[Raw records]
* BEGIN *

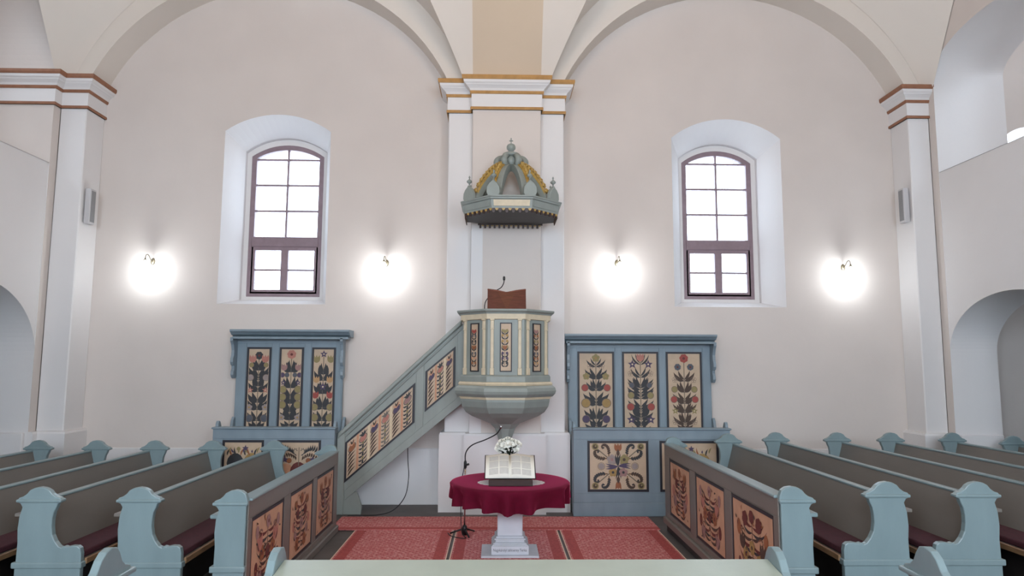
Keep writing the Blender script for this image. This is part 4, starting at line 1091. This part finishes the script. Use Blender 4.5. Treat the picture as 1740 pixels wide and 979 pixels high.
for s in (-1, 1):
    m = MB(); N = 12; top = []; bot = []
    for e in (0, BH):
        top.append([bp(s * BW * i / N, e, ph(i / N)) for i in range(N + 1)]); bot.append([bp(s * BW * i / N, e, .008) for i in range(N + 1)])
    m.loft([bot[0], top[0], top[1], bot[1]], 0, True, False, False)
    m.add([bot[0][-1], top[0][-1], top[1][-1], bot[1][-1]], [(0, 1, 2, 3)])
    pg = m.build('page_block', 'page', bk, fix=False)
    t_ = MB()
    for c0, c1 in ((.06, .43), (.48, .85)):
        for k in range(30):
            v0 = BH * (.09 + .82 * k / 30); 
            if (k * 7 + (3 if s > 0 else 0)) % 11 == 0: continue
            for j in range(4):
                a = c0 + (c1 - c0) * j / 4; b = c0 + (c1 - c0) * (j + 1) / 4
                t_.add([bp(s * BW * a, v0, ph(a) + .0012), bp(s * BW * b, v0, ph(b) + .0012), bp(s * BW * b, v0 + BH * .017, ph(b) + .0012), bp(s * BW * a, v0 + BH * .017, ph(a) + .0012)], [(0, 1, 2, 3)])
    t_.build('printed_text', 'page_text', pg, fix=False)
# flowers
fl = empty('flower_bouquet', (0.125, 7.90, TZ + .004), 'bouquet of white chrysanthemums standing behind the open book', 'flowers')
MB().lathe([(0.03, 0), (0.045, .005), (0.05, .05), (0.038, .10), (0.042, .13), (0.038, .13), (0.03, .08), (0.03, .01)], (0.125, 7.90, TZ + .004), 16).build('vase', 'vase_glass', fl)
def blossom_mesh():
    m = MB()
    for lay, (r0, r1, tilt, np_) in enumerate(((.004, .036, .010, 13), (.004, .030, .018, 11), (.003, .020, .024, 8))):
        for i in range(np_):
            a = 2 * PI * (i + .5 * lay) / np_; w_ = r1 * .24
            pts = []
            for t, hw_ in ((0, .3), (.4, .9), (.8, 1), (1, .35)):
                r = r0 + (r1 - r0) * t; z = tilt * math.sin(PI * .5 * t) - .012 * t * t * (lay == 0)
                for e in (-1, 1): pts.append((r * math.cos(a) - e * hw_ * w_ * math.sin(a), r * math.sin(a) + e * hw_ * w_ * math.cos(a), z))
            m.add(pts, [(0, 1, 3, 2), (2, 3, 5, 4), (4, 5, 7, 6)], 0, True)
    me = bpy.data.meshes.new('blossom'); me.from_pydata(m.v, [], m.f)
    me.materials.append(MATS['flower_white']); return me
BM = blossom_mesh()
rb_ = random.Random(3)
spots = [(-.10, 0, 1.115), (-.055, -.03, 1.10), (0, -.04, 1.125), (.05, -.035, 1.115), (.10, -.02, 1.10), (-.03, .02, 1.16), (.03, .02, 1.165), (.075, .01, 1.15), (-.075, .015, 1.15), (.125, .01, 1.125), (-.09, -.03, 1.07), (-.02, -.055, 1.075), (.09, -.045, 1.075), (.0, .03, 1.175), (.11, -.03, 1.14), (-.115, -.01, 1.085)]
for i, (dx, dy, z) in enumerate(spots):
    o = bpy.data.objects.new('blossom', BM); COL.objects.link(o); o.parent = fl
    o.location = Vector((0.125 + dx, 7.90 + dy, z - .03)) - wloc(fl)
    dr = Vector((dx * 1.2, -0.10 + dy, z - .99)).normalized(); o.rotation_euler = dr.to_track_quat('Z', 'Y').to_euler(); o.scale = (1.15,) * 3
m = MB()
for i in range(90):
    a = rb_.random() * 6.28; l = .05 + .06 * rb_.random(); c = Vector((0.125 + .05 * math.cos(a), 7.87 + .04 * math.sin(a), TZ + .14 + .17 * rb_.random()))
    d = Vector((math.cos(a) * .9, math.sin(a) * .7 - .2, .5)).normalized(); sd = d.cross(Vector((0, 0, 1))).normalized() * .020
    m.add([c, c + d * l * .5 + sd, c + d * l, c + d * l * .5 - sd], [(0, 1, 2, 3)])
m.build('foliage', 'leaf_green', fl, fix=False)
m = MB()
for dx, dy, z in spots: m.tube([(0.125, 7.90, TZ + .10), (0.125 + dx * .6, 7.90 + dy * .6, z - .07), (0.125 + dx, 7.90 + dy, z)], 0.004, 5)
m.build('stems', 'leaf_green', fl)

# microphone stand beside the table
ms = empty('microphone_stand', (-0.37, 8.22, 0.0095), 'black microphone stand with gooseneck left of the marble table', 'microphone stand')
mx_, my_ = -0.37, 8.32
m = MB(); m.lathe([(0.03, .01), (0.03, .10), (0.02, .12)], (mx_, my_, 0), 12)
for k in range(3):
    a = -PI / 2 + .35 + k * 2 * PI / 3
    m.tube([(mx_, my_, .085), (mx_ + .17 * math.cos(a), my_ + .17 * math.sin(a), .022)], .010, 8)
m.build('tripod_base', 'black_plastic', ms)
MB().tube([(mx_, my_, .09), (mx_, my_, .80)], .009, 10).build('pole', 'chrome', ms)
m = MB(); m.lathe([(.012, .77), (.018, .78), (.018, .84), (.010, .86)], (mx_, my_, 0), 10); m.tube([(mx_ - .01, my_, .80), (mx_ + .045, my_ - .01, .82)], .013, 8); m.build('clamp', 'black_plastic', ms)
MB().tube(curve_pts([(mx_, my_, .82), (mx_ + .005, my_ - .02, .95), (mx_ + .08, my_ - .06, 1.045), (mx_ + .24, my_ - .11, 1.115), (mx_ + .36, my_ - .14, 1.18), (mx_ + .41, my_ - .16, 1.245)]), .0075, 8).build('gooseneck', 'black_plastic', ms)
MB().tube([(mx_ + .41, my_ - .16, 1.245), (mx_ + .425, my_ - .165, 1.285)], .013, 8).build('capsule', 'chrome', ms)
MB().tube(curve_pts([(mx_ - .01, my_, .80), (mx_ - .04, my_ - .01, .60), (mx_ - .045, my_ - .02, .30), (mx_ - .03, my_ - .06, .06), (mx_ + .02, my_ - .20, .02), (mx_ - .14, my_ - .10, .018), (mx_ - .20, my_ + .06, .018)]), .005, 6).build('cord', 'black_plastic', ms)

# ------------------------------------------------------------------ wall lamps
def wall_lamp(x, z, s, label):
    root = empty('wall_lamp', (x, WY, z), label, 'lamp', 'small brass wall lamps')
    m = MB(); m.lathe([(.030, 0), (.034, .006), (.028, .014), (.012, .022)], (x, WY, z), 16, axis='y'); 
    for i, v in enumerate(m.v): m.v[i] = (v[0], v[1], z + (v[2] - z) * 1.5)
    m.build('backplate', 'brass', root)
    MB().tube(curve_pts([(x, 10.085, z), (x, 10.03, z + .02), (x + s * .005, 9.97, z + .075), (x + s * .008, 9.92, z + .075), (x + s * .008, 9.895, z + .045), (x + s * .008, 9.89, z + .02)], 6), .006, 8).build('arm', 'brass', root)
    m = MB(); m.lathe([(.006, .022), (.012, .018), (.014, .0), (.030, -.008), (.031, -.012), (.012, -.012)], (x + s * .008, 9.89, z), 14); m.build('socket', 'brass', root)
    m = MB(); m.lathe([(.010, -.014), (.024, -.03), (.032, -.055), (.030, -.08), (.016, -.098), (.003, -.102)], (x + s * .008, 9.89, z), 14); b = m.build('bulb', 'bulb', root)
    b.visible_shadow = True
    l = bpy.data.lights.new('lamp_light', 'POINT'); l.energy = 28; l.color = (0.90, 0.96, 1.0); l.shadow_soft_size = 0.03
    lo = bpy.data.objects.new('lamp_light', l); COL.objects.link(lo); lo.parent = root; lo.location = (s * .008, -.25, -.16)
wall_lamp(-5.055, 3.465, -1, 'brass wall lamp between the left pilaster and the left window')
wall_lamp(-1.64, 3.465, -1, 'brass wall lamp between the left window and the pulpit pier')
wall_lamp(1.765, 3.49, 1, 'brass wall lamp between the pulpit pier and the right window')
wall_lamp(5.16, 3.45, 1, 'brass wall lamp between the right window and the right pilaster')

# ------------------------------------------------------------------ column loudspeakers
def speaker(x, s, y0, y1, z0, z1, label):
    root = empty('column_speaker', (x, (y0 + y1) / 2, z0), label, 'speaker', 'pale column loudspeakers')
    a, b = sorted((x + s * .02, x + s * .10))
    MB().box(a, b, y0, y1, z0, z1).build('cabinet', 'speaker_grey', root, bevel=0.012, seg=2)
    a, b = sorted((x + s * .095, x + s * .106))
    MB().box(a, b, y0 + .02, y1 - .02, z0 + .03, z1 - .03).build('grille', 'speaker_grille', root, bevel=0.003)
    a, b = sorted((x, x + s * .03))
    for z in (z0 + .06, z1 - .10): MB().box(a, b, (y0 + y1) / 2 - .03, (y0 + y1) / 2 + .03, z, z + .04).build('bracket', 'speaker_grille', root)
speaker(-5.90, 1, 9.72, 9.86, 3.95, 4.46, 'pale column loudspeaker high on the left pilaster')
speaker(6.0, -1, 9.70, 9.84, 4.07, 4.58, 'pale column loudspeaker high on the right pilaster')
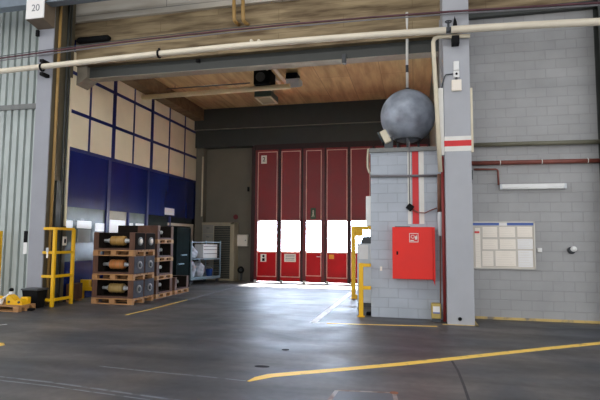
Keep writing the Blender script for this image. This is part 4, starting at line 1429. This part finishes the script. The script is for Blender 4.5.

* END *

# CHALLENGE
Where a line contains the string "starting", extract that line.

# RIGHT ANSWER
Keep writing the Blender script for this image. This is part 4, starting at line 1091. This part finishes the script. Use Blender 4.5. Treat the picture as 1740 pixels wide and 979 pixels high.
Keep writing the Blender script for this image. This is part 4, starting at line 1429. This part finishes the script. The script is for Blender 4.5.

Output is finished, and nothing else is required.